Work to do: Reproduce exactly the lines of the material beneath, from the line that contains "for pos, c in" to the line that contains "(.26, .09, .04))], .041)", both included, and no other lines.

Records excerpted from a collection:
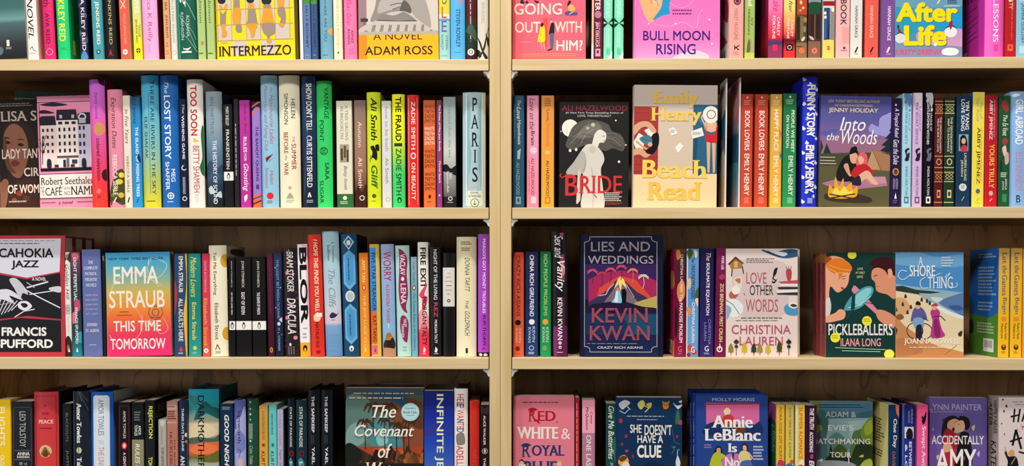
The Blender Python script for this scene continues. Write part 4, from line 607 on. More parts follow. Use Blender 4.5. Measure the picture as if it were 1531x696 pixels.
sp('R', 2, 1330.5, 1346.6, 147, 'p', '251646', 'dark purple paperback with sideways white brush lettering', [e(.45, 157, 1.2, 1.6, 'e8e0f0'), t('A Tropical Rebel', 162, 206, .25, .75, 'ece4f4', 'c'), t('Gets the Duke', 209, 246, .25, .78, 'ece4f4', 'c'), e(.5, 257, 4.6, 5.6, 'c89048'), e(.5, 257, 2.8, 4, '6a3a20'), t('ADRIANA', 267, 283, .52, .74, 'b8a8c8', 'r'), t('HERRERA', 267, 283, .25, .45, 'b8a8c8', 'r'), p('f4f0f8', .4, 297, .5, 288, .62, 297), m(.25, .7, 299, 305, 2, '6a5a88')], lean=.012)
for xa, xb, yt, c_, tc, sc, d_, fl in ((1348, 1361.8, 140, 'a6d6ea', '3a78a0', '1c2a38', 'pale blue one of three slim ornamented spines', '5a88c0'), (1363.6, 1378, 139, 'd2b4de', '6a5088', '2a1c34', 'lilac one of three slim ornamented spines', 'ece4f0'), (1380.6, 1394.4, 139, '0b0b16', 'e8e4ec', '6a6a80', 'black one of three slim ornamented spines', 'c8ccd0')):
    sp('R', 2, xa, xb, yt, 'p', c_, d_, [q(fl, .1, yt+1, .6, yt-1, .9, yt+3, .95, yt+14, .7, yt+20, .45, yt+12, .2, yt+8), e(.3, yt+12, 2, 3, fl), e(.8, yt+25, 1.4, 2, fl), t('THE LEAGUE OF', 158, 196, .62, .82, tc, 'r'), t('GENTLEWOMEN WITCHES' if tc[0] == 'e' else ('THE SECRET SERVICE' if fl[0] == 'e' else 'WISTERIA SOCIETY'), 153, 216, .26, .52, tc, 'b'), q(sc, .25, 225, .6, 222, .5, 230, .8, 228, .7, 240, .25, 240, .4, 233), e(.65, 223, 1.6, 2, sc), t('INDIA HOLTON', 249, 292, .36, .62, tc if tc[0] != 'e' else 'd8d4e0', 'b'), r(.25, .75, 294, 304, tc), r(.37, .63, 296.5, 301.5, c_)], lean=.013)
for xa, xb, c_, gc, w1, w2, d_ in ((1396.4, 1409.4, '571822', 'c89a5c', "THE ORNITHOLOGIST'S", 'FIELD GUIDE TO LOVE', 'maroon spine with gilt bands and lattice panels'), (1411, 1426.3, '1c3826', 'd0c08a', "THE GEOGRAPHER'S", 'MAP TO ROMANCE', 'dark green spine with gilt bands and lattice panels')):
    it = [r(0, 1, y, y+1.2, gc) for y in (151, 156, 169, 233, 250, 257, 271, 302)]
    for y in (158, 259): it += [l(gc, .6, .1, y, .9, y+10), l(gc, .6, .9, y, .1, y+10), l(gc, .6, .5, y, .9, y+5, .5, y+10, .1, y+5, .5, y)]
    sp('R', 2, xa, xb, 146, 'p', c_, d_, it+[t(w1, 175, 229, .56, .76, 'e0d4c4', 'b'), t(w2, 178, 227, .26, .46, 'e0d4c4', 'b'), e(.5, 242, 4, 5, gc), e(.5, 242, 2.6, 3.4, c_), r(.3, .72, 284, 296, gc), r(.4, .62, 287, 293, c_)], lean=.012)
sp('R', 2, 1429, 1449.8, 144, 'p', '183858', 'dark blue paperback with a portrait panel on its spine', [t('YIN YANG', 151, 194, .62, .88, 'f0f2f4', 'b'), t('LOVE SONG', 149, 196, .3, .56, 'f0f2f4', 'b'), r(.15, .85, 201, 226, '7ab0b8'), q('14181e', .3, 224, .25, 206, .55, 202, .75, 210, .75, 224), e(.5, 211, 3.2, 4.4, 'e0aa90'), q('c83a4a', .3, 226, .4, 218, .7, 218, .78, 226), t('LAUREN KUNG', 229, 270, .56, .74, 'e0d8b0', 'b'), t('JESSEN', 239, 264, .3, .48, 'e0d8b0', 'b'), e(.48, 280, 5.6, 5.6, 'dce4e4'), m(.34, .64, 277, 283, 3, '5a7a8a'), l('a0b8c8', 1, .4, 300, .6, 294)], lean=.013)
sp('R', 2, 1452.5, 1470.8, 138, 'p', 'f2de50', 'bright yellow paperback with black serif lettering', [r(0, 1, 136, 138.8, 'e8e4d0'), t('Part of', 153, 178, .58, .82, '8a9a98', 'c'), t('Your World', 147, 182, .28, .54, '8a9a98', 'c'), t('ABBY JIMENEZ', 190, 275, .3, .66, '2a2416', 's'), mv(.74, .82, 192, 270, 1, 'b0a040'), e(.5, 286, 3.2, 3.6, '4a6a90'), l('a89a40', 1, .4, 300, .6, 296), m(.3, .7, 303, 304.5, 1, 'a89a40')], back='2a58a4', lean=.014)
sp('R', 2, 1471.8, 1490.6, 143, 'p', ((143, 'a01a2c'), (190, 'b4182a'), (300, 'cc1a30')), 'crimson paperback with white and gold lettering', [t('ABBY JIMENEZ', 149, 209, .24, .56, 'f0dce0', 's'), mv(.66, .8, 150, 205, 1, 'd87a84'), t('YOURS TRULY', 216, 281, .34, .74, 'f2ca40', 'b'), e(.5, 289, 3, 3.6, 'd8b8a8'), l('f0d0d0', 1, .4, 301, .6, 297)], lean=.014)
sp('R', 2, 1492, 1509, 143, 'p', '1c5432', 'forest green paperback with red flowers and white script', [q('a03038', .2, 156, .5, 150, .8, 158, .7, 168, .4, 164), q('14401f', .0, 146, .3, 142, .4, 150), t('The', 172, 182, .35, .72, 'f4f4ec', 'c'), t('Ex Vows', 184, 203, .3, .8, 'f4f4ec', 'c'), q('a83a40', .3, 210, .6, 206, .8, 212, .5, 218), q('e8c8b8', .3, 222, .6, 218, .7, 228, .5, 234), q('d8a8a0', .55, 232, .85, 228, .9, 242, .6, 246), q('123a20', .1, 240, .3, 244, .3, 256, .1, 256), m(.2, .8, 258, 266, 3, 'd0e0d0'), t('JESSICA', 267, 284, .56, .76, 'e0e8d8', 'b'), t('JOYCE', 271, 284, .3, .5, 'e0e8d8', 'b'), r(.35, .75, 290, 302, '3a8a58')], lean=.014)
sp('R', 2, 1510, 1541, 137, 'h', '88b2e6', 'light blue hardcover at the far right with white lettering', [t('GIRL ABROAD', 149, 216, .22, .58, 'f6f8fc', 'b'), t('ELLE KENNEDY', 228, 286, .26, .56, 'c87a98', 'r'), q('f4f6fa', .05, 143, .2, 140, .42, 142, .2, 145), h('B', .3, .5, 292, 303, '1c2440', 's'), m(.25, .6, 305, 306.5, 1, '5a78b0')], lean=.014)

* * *

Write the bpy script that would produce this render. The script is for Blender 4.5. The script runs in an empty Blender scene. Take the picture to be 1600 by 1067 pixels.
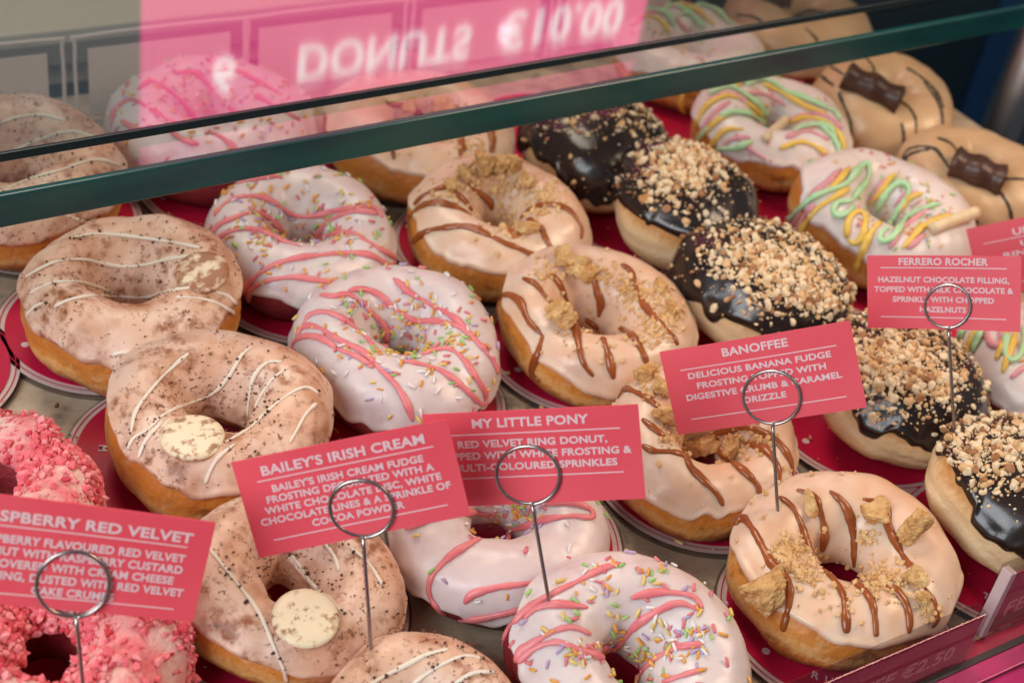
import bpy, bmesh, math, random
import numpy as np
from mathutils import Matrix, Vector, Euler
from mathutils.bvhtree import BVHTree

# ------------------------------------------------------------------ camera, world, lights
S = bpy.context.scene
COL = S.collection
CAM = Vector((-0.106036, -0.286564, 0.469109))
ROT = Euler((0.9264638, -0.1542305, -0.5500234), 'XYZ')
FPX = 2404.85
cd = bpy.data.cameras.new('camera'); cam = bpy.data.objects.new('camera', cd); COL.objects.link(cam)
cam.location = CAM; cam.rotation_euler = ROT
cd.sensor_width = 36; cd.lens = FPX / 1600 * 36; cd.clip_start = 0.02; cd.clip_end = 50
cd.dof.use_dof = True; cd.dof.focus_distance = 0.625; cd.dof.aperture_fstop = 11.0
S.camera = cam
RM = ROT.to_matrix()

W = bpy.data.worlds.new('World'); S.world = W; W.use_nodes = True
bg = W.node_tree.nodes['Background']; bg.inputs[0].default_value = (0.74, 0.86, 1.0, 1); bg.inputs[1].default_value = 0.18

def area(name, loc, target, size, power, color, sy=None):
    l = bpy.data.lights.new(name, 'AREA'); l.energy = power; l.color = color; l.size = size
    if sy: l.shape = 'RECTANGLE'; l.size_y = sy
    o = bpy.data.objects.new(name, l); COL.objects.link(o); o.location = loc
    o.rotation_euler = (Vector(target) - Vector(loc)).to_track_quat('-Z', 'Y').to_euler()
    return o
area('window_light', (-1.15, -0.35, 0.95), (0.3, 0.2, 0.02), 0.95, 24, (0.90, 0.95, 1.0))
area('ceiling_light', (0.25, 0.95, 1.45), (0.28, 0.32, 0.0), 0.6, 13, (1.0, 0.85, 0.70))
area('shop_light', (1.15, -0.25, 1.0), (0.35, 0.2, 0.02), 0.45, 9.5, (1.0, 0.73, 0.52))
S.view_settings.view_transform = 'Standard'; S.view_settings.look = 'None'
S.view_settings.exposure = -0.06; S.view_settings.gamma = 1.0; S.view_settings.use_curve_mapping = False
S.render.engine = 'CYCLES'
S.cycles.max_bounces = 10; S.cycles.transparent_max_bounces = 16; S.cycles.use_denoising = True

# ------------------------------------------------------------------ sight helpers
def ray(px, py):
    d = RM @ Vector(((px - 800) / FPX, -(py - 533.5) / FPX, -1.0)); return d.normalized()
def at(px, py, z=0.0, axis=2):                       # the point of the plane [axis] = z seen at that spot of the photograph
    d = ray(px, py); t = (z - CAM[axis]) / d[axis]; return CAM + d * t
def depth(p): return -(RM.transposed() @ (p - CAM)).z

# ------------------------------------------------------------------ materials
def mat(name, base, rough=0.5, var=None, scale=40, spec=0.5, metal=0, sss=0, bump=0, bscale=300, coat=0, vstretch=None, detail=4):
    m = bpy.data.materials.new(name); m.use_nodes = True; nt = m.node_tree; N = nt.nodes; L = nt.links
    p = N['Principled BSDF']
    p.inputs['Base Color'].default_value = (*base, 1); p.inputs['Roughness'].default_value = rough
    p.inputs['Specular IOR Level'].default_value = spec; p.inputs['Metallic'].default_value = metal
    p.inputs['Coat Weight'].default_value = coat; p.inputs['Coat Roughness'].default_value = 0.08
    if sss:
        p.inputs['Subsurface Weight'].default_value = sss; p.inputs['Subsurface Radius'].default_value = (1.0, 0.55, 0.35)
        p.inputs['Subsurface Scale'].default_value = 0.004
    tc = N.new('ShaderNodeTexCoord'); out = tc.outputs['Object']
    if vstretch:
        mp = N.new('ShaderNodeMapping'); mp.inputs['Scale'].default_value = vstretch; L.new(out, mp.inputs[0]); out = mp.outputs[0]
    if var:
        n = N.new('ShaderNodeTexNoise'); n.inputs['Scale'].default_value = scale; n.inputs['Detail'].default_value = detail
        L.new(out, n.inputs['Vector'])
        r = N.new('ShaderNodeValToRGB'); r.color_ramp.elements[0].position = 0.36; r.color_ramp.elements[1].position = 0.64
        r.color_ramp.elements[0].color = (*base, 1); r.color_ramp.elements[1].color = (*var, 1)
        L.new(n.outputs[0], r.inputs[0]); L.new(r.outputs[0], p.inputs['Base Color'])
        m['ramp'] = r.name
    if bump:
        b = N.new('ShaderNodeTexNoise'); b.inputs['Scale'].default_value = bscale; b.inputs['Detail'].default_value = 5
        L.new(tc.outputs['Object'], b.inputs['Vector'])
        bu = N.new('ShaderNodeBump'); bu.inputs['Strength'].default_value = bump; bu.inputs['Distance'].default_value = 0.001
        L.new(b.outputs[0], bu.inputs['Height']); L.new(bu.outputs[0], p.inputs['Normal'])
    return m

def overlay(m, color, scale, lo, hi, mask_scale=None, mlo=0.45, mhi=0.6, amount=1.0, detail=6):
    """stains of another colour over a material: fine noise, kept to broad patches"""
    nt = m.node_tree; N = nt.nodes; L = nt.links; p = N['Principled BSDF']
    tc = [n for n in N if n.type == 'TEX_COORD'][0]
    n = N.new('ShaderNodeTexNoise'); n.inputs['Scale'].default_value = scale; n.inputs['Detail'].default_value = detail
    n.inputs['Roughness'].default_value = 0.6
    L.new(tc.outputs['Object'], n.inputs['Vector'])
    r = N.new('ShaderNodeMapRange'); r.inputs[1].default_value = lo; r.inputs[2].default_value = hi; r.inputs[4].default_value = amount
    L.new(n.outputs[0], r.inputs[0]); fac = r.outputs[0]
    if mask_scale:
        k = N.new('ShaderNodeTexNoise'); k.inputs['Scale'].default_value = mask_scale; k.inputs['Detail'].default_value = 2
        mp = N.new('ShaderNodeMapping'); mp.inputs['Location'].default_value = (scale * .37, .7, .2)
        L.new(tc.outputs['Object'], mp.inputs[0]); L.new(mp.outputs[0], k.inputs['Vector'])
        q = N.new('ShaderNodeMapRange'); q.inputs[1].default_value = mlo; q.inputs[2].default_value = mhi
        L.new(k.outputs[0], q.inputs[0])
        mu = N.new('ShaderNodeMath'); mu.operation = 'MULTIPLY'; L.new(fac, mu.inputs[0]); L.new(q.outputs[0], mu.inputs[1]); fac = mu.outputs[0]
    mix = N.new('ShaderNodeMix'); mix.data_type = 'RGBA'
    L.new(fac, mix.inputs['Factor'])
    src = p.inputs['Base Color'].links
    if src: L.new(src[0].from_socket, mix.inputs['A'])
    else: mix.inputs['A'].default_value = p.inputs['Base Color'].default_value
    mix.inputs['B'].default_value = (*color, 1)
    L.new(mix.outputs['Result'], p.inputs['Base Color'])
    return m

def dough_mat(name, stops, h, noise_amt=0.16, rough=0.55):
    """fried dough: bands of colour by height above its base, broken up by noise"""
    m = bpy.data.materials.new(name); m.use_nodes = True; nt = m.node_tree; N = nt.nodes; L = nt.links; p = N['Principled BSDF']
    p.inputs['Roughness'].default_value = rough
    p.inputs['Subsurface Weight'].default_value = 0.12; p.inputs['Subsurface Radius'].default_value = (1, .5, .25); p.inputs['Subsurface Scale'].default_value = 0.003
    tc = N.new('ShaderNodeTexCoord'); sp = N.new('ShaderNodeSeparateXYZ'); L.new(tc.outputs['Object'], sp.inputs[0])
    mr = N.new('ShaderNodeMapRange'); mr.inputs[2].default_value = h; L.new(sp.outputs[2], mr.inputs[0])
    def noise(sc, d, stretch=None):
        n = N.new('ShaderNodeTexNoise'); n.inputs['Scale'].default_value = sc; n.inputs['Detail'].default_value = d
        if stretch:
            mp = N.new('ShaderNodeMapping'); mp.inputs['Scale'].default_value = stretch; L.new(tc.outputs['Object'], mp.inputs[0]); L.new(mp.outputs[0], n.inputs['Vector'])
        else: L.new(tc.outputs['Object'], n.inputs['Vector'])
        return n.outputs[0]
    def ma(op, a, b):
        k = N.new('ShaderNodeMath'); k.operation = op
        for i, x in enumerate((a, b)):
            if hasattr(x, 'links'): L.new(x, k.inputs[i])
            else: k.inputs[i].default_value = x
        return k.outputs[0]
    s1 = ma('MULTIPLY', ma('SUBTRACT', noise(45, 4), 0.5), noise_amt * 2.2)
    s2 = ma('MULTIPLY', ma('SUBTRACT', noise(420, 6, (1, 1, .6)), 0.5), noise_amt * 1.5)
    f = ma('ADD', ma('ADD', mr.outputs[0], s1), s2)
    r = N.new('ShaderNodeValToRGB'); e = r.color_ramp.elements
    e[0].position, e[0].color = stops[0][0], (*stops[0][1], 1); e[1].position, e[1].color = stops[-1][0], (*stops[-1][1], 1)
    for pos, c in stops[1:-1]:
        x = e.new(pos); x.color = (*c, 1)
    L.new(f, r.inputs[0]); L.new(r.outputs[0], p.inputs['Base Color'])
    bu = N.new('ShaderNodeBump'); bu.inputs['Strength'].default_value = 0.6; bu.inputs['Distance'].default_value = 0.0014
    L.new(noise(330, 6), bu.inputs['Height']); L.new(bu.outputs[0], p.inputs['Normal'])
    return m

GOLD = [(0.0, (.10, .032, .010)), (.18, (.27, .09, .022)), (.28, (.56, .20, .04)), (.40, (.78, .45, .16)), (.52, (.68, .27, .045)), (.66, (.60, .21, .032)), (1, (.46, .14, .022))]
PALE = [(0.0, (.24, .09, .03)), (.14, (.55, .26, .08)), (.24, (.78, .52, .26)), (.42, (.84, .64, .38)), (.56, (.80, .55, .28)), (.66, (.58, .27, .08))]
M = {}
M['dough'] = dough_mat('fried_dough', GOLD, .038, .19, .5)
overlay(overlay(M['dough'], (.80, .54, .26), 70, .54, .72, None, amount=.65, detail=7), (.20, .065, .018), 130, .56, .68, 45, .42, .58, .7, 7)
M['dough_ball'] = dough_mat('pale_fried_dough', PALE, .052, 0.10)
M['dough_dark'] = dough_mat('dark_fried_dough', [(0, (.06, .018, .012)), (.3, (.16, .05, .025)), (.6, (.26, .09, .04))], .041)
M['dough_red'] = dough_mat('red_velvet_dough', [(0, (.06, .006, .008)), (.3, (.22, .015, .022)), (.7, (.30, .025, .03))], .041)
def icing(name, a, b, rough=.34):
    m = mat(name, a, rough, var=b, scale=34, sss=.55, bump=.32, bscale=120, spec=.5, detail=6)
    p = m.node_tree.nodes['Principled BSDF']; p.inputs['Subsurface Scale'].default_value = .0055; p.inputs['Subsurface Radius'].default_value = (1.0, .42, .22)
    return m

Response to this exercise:
    for pos, c in stops[1:-1]:
        x = e.new(pos); x.color = (*c, 1)
    L.new(f, r.inputs[0]); L.new(r.outputs[0], p.inputs['Base Color'])
    bu = N.new('ShaderNodeBump'); bu.inputs['Strength'].default_value = 0.6; bu.inputs['Distance'].default_value = 0.0014
    L.new(noise(330, 6), bu.inputs['Height']); L.new(bu.outputs[0], p.inputs['Normal'])
    return m

GOLD = [(0.0, (.10, .032, .010)), (.18, (.27, .09, .022)), (.28, (.56, .20, .04)), (.40, (.78, .45, .16)), (.52, (.68, .27, .045)), (.66, (.60, .21, .032)), (1, (.46, .14, .022))]
PALE = [(0.0, (.24, .09, .03)), (.14, (.55, .26, .08)), (.24, (.78, .52, .26)), (.42, (.84, .64, .38)), (.56, (.80, .55, .28)), (.66, (.58, .27, .08))]
M = {}
M['dough'] = dough_mat('fried_dough', GOLD, .038, .19, .5)
overlay(overlay(M['dough'], (.80, .54, .26), 70, .54, .72, None, amount=.65, detail=7), (.20, .065, .018), 130, .56, .68, 45, .42, .58, .7, 7)
M['dough_ball'] = dough_mat('pale_fried_dough', PALE, .052, 0.10)
M['dough_dark'] = dough_mat('dark_fried_dough', [(0, (.06, .018, .012)), (.3, (.16, .05, .025)), (.6, (.26, .09, .04))], .041)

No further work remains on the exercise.